I know that many of them will abandon Twitter the moment the assignment is done. But each semester, at least a few continue to drop by. I’ll get the occasional DM with questions or get a mention when they post something they know I’d like. There is also the somewhat astonished post about how they didn’t realize all this was going on in Twitter! I love the small celebrations when one of their tweets get retweeted or favorited by someone outside our circle, maybe even someone famous.

And, it’s a great assignment for me, too. I tend to drift in and out of Twitter but each spring, when my students work on this assignment, I get more engaged as well. In stopping by to check on them, I always find something for myself and, in modeling engagement, I tend to tweet more myself. It helps connect us outside of class and lets them know that I value this assignment because I’m willing to be part of it myself.

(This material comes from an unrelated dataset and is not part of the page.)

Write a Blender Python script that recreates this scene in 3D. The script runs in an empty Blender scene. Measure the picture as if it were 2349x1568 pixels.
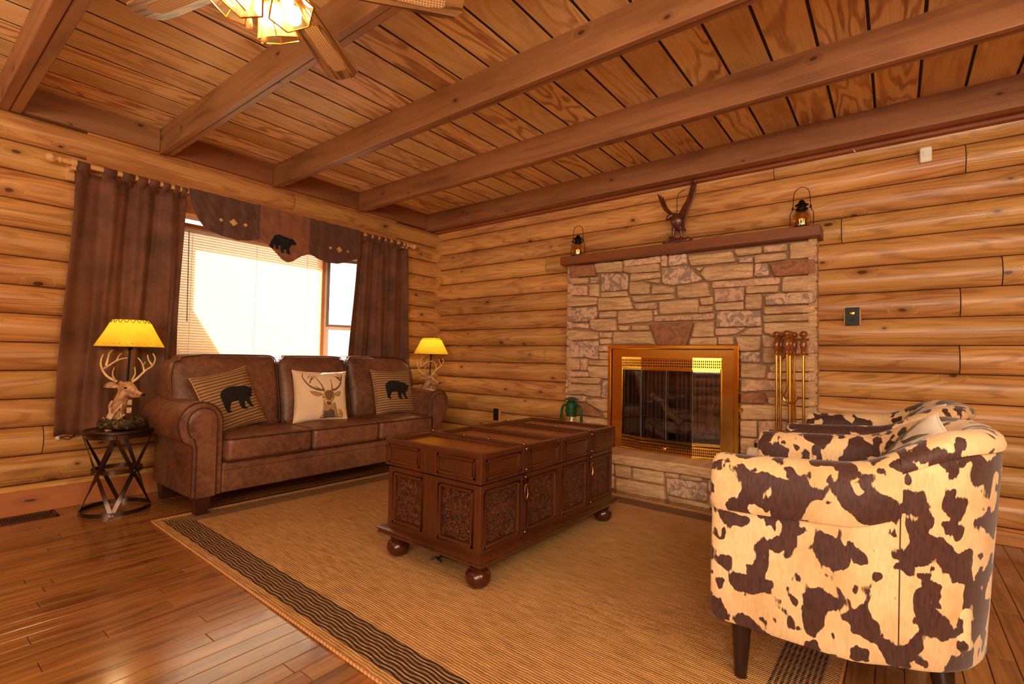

This coming week, I’m asking them to be part of the #edchat tweetchat which means I’ll be there, too, and I’m really looking forward to it.

This notion of how to use social media seems to be getting some play. Marie Owens has some good ideas in Faculty Focus, and she links to an article by Laura Devaney about using social media in the classroom.

For me, the real objective of this assignment is to help my students connect to the larger world. Despite all, I think schools still tend to be isolated. And the principal can be the most isolated with little opportunity to connect to other instructional leaders during the school day. I want to help them see that they can break that isolation and be part of a larger network of learners. They must not forget about their own learning and development. This article from 2002 makes a nice foundational argument for my ultimate objective.